Hannah Maruci Aflalo

Acabamos de passar por uma das eleições mais duras e pesadas de nossa história e, nas urnas, a democracia venceu. O momento pediu foco e dedicação total às eleições presidenciais porque elas decidiriam o futuro do Brasil – e isso foi feito. Comemoramos. Vibramos. Nos sentimos aliviados. E com razão. Porém, a derrota do atual presidente foi só o começo de um trajeto árduo que enfrentaremos na recuperação de nossa democracia.

Mais uma vez, as eleições para o Legislativo ficaram em segundo plano. Mais uma vez, daqui a quatro anos, serão poucos os eleitores que se lembrarão em que votaram para o cargo de deputado estadual e federal. Derrotamos Bolsonaro, mas elegemos com votações expressivas deputados e deputadas representantes do bolsonarismo em assembleias legislativas do país inteiro, inclusive na Câmara Federal. Isso significa que inúmeras ameaças ao próprio sistema democrático que vêm sendo sistematicamente apresentadas em forma de projetos de lei e projetos de emendas constitucionais continuarão em pauta. São eles projetos que ameaçam diretamente os direitos humanos, dez deles apontados pela ONG Conectas como as 10 prioridades da agenda legislativa do governo federal em 2022, dentre eles projetos que instituem a diminuição da maioridade penal, a ampliação do uso de agrotóxicos, a flexibilização do porte de armas, entre outros. Mais do que isso, significa que esses projetos terão ainda mais quórum e apoio do que tiveram nos últimos quatro anos. Tendo essas ameaças em vista, por que a importância e força do Legislativo segue sendo tão ignorada pela população?

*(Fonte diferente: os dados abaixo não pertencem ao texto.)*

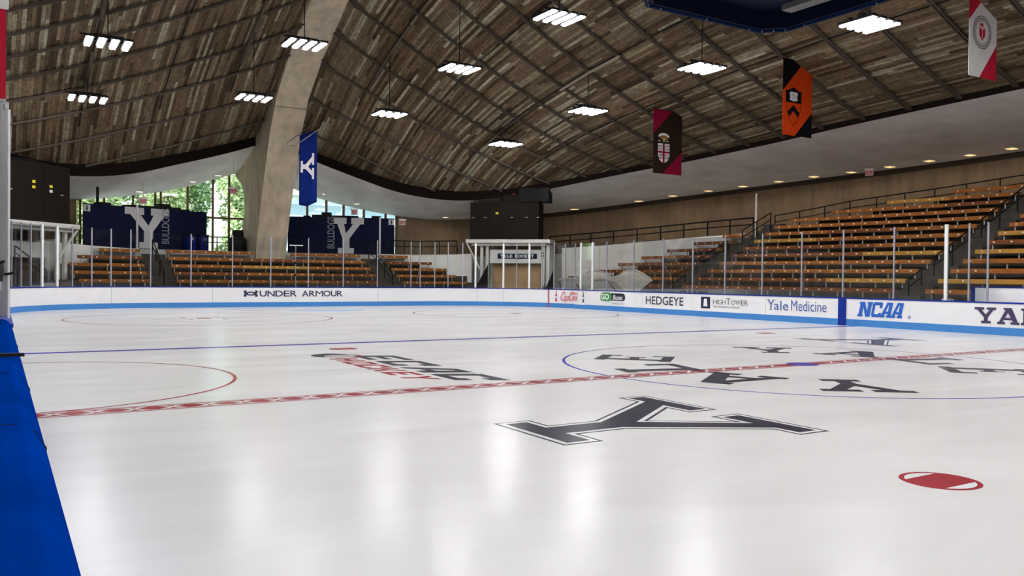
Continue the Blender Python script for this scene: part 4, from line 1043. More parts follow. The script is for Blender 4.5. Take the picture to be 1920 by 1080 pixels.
# ------------------------------------------------------------------ corner portals with the plant boxes above
def portal(A, B, right):
    A, B = V(A), V(B); d = (B - A).normalized(); n = V((d[1], -d[0])); LN = (B - A).length; ang = math.atan2(d[1], d[0])
    def bx(mb, t0, t1, z0, z1, o0, o1):
        """t along the front, o = distance behind the front"""
        c = [A + d * t0 - n * o0, A + d * t1 - n * o0, A + d * t1 - n * o1, A + d * t0 - n * o1]
        return mb.hexa([(*p, z0) for p in c] + [(*p, z1) for p in c])
    def pt(t, o, z): p = A + d * t - n * o; return (p[0], p[1], z)
    side = 'right corner' if right else 'left corner'
    org = pt(LN / 2, .8, 0)
    t = thing('portal_frame', 'white steel portal frame over the tunnel with the navy name sign' if right else 'white steel portal frame under the dark box at the left corner', 'portal', org)
    T0, T1 = (.11, 5.3) if right else (-.3, 5.3)
    mb = MB(); bx(mb, T0, T1, 3.68, 3.9, -.1, 1.9); obj('slab', mb, M['frame_white'], t, bevel=.02)
    mb = MB(); bx(mb, T0 + .3, T1 - .25, 3.52, 3.68, .1, .3); obj('beam', mb, M['frame_white'], t)
    for t0, w in ((.95, .16), (1.3, .16), (4.72, .2), (5.02, .2)) if right else ((4.25, .18), (4.7, .18), (1.0, .16), (.2, .16)):
        for o in (.25, 1.5):
            mb = MB(); bx(mb, t0, t0 + w, 0, 3.6, o, o + .16); obj('column', mb, M['frame_white'], t)
    mb = MB()
    if right: mb.beam(pt(.16, .05, 3.66), pt(.95, .2, 2.1), .09, .09)
    else: mb.beam(pt(5.25, .05, 3.66), pt(4.3, .2, 2.3), .09, .09)
    obj('brace', mb, M['frame_white'], t)
    if right:
        mb = MB(); bx(mb, 1.5, 4.66, 2.48, 3.3, .45, .6); obj('lintel', mb, M['frame_white'], t)
        t2 = thing('name_sign', 'navy sign with white capitals on the white lintel of the portal', 'sign', pt(3.2, .4, 2.8))
        mb = MB(); bx(mb, 2.0, 4.42, 2.76, 3.06, .405, .446); obj('board', mb, M['navy'], t2)
        fr = (pt(2.0, .40, 2.80), (d[0], d[1], 0), (0, 0, 1)); mb = MB(); x = .16
        for ch in 'YALE HOCKEY':
            if ch == ' ': x += .12; continue
            glyph(mb, ch, fr, x, 0.02, .165, .185, .002); x += .197
        obj('lettering', mb, M['white_ink'], t2)
        t3 = solo('back_panel', MB().add(*(lambda m: (m.v, m.f))(bx(MB(), 1.58, 4.7, .1, 2.46, .95, 1.05))), M['tan'], 'tan plywood panel closing the tunnel under the navy sign', 'panel')
        # dark netting leaning on either side of the tunnel mouth
        for k, (ta, tb, lab) in enumerate(((.35, 1.5, 'dark slanting rubber flap left of the tan panel'), (4.75, 5.5, 'dark rubber flap hanging right of the tan panel'))):
            mb = MB(); a, b, c_ = V(pt(ta, -.05, .2)), V(pt(tb, -.05, .2)), V(pt(tb, -.05, 2.4 if k == 0 else 2.1)); e = V((-n[0], -n[1], 0)) * .04
            mb.add([a, b, c_, a + e, b + e, c_ + e], [(0, 1, 2), (5, 4, 3), (0, 3, 4, 1), (1, 4, 5, 2), (2, 5, 3, 0)])
            solo('rubber_flap', mb, M['dark'], lab, 'flap')
        mb = MB(); bx(mb, 4.72, 4.86, 2.85, 2.97, .22, .25); bx(mb, 4.72, 4.86, 3.03, 3.14, .22, .25); obj('switch_box', mb, M['dark'], t)
    else:
        mb = MB(); bx(mb, 1.2, 4.4, 2.3, 3.0, .7, .85); obj('lintel', mb, M['frame_white'], t)
        mb = MB(); bx(mb, .2, 4.3, .1, 2.3, 1.2, 1.3); solo('back_panel', mb, M['step'], 'grey panel closing the tunnel at the left corner', 'panel')
        mb = MB(); bx(mb, 2.0, 3.3, 3.05, 3.5, 1.0, 1.1); obj('switch_box', mb, M['dark'], t)
    # plant box
    Z0, Z1 = (3.98, 6.14) if right else (4.02, 6.55)
    P0, P1 = (.34, 4.56) if right else (0.0, 4.8)
    t = thing('plant_box', 'dark brown-black plant box on the white portal with one yellow sticker' if right else 'dark brown-black plant box at the left corner with yellow stickers', 'plant box', pt((P0 + P1) / 2, .9, 3.9))
    mb = MB(); bx(mb, P0, P1, Z0, Z1, .05, 1.75); obj('housing', mb, M['blackbox'], t, bevel=.02)
    mb = MB(); bx(mb, P0 - .03, P1 + .03, Z0 - .08, Z0, .0, 1.8); obj('base_frame', mb, M['duct'], t)
    for k in range(1, 3):
        s = P0 + (P1 - P0) * k / 3; mb = MB(); bx(mb, s - .01, s + .01, Z0, Z1, .035, .06); obj('door_seam', mb, M['dark'], t)
    for s in ((.45, 1.2, 2.85, 3.75, 4.45) if right else (1.3, 4.2)):
        mb = MB(); bx(mb, s, s + .16, 5.2, 5.24, .02, .06); obj('handle', mb, M['leg'], t)
    st = ((1.93, 5.42),) if right else ((2.55, 5.62), (2.55, 5.38), (3.55, 5.5), (3.55, 5.28))
    for k, (s, z) in enumerate(st):
        mb = MB(); bx(mb, s, s + .17, z, z + .12, .03, .06); obj('sticker', mb, M['yellow'] if k != 3 else M['white_ink'], t, label='yellow sticker' if k != 3 else 'white sticker')
    for s in ((.55, 2.28) if right else (P0 + .3, P1 - .3)):
        mb = MB(); p = pt(s, .5, Z1); mb.tube([p, (p[0], p[1], min(roof_z(p[0], p[1]), 9.5) - .03)], .03, 6); obj('hanger_rod', mb, M['dark'], t)
    if right:
        t = thing('duct_box', 'big black duct box on top of the plant box in the right corner', 'duct', pt(4.4, 1.0, Z1))
        mb = MB(); bx(mb, 3.35, 4.75, 6.16, 6.98, .1, 1.3); obj('duct', mb, M['duct'], t, bevel=.02)
        mb = MB(); bx(mb, 4.75, 5.15, 6.16, 6.98, .0, 1.4); obj('louvre', mb, M['dark'], t)
        mb = MB(); p = pt(2.9, .8, 6.58); mb.cyl(p, .42, .35, 16, .2); mb.tube([p, (p[0], p[1], roof_z(p[0], p[1]) - .05)], .16, 10); obj('riser', mb, M['duct'], t)
        mb = MB(); bx(mb, 2.35, 3.3, 6.16, 6.57, .2, 1.2); obj('side_duct', mb, M['blackbox'], t)
        t = thing('cable_tray', 'low dark cable tray with looping pipes on the plant box, left of the duct', 'cable tray', pt(1.4, .8, Z1))
        mb = MB(); bx(mb, .8, 2.2, 6.16, 6.3, .4, 1.0); obj('tray', mb, M['dark'], t)
        mb = MB(); mb.tube([pt(.9, .6, 6.3), pt(1.2, .6, 6.6), pt(1.7, .6, 6.7), pt(2.1, .6, 6.62), pt(2.15, .6, 6.3)], .045, 8); obj('pipe', mb, M['duct'], t)
        mb = MB(); bx(mb, 2.95, 3.02, 6.60, 6.69, .25, .32); obj('indicator', mb, M['exit_red'], t)
    else:
        mb = MB(); p = [pt(1.6, .7, 6.55), pt(2.2, .7, 6.68), pt(3.4, .7, 6.70), pt(4.5, .7, 6.6)]; mb.tube(p, .05, 8); obj('pipe', mb, M['duct'], t)
portal((11.05, 34.2), (14.3, 31.1), True)
portal((-13.6, 30.6), (-10.1, 34.05), False)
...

Não há apenas uma resposta para essa pergunta, mas algumas hipóteses. A primeira é que principalmente em tempos de “polarização” política, as eleições presidenciais ganham um caráter de espetáculo alimentado por rivalidades que mimetizam as dos campos de futebol. Nessa situação, o Legislativo não tem nem de perto o mesmo apelo. A segunda é que há uma enorme desconexão da população como um todo, incluindo aí a parcela altamente educada formalmente, do poder Legislativo: não se sabe quais são suas funções, como funciona seu sistema eleitoral – quantas pessoas realmente entendem o sistema proporcional?, não há uma cultura de acompanhamento dos representantes eleitos e a participação política termina na urna.

Enquanto não nos apropriarmos como sociedade civil dos processos democráticos, compreendê-los e acompanhá-los, não seremos bons eleitores. Esse processo deve envolver educação política, conscientização social e, principalmente, que essas ações não se restrinjam aos anos eleitorais, mas façam parte de uma construção cívica permanente.